O jornalista, ensaísta e romancista Eric Arthur Blair (1903-1950) foi humanista, libertário, crítico do autoritarismo e preocupado com as desigualdades sociais. Nasceu na Índia dominada pelo império britânico, filho de um oficial e de uma mulher de origem francesa. Foi bolsista na famosa escola de Eton, mas não suportou o elitismo e seguiu para a Birmânia, em 1922, antiga colônia inglesa, onde ingressou na Polícia Imperial Indiana. Mas como policial rejeitou as injustiças que testemunhou, acabou contraindo dengue e voltou para a Inglaterra.



(foto: Arte EM)

Admirador do espírito livre e aventureiro do escritor inglês Jack London, Orwell, com empregos precários e sem dinheiro, chegou a viver nas ruas de Londres e Paris, na segunda metade da década de 1920. Paris era então o centro da intelectualidade mundial. Acabou optando pela vadiagem, no sentido existencial, como filosofia de vida. Foi operário de fábrica, por onde se aproximou de trabalhadores. Escreveu então Na pior em Paris e Londres, onde relata essa vida difícil, mas de certa forma reconfortante espiritualmente por não aderir ao capitalismo. Nesta época, renegou até o seu nome e adotou o pseudônimo George Orwell, em homenagem ao rio Orwell, da Inglaterra.
Começou a trabalhar como jornalista escrevendo artigos em jornais de esquerda, surfando na onda comunista que ainda varria o mundo. Ainda insatisfeito, partiu para a Espanha para lutar contra o general Franco na guerra civil, já na segunda metade da década de 1930. Ferido no pescoço, voltou para a Inglaterra. A derrota dos revolucionários o aproximou mais da esquerda para enfrentar o nazismo, mas as atrocidades cometidas pelo ditador Josef Stálin na URSS o afugentaram do ideário marxista, e Orwell abraçou o anarquismo.

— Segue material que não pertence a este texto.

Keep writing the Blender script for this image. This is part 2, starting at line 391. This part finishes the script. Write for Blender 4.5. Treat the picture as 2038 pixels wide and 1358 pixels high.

Quando estourou a Segunda Guerra Mundial, foi correspondente da rádio BBC. Após o conflito, se dedicou à literatura e escreveu suas obras máximas, A revolução dos bichos e 1984. Aos 47 anos, ainda com futuro promissor, morreu de tuberculose. Embora tenha escritos livros considerados essenciais e que ainda hoje têm grande vendagem e reverberem na política mundial, Orwell é mais respeitado pela crítica por seus ensaios e textos jornalísticos do que pelo trabalho ficcional.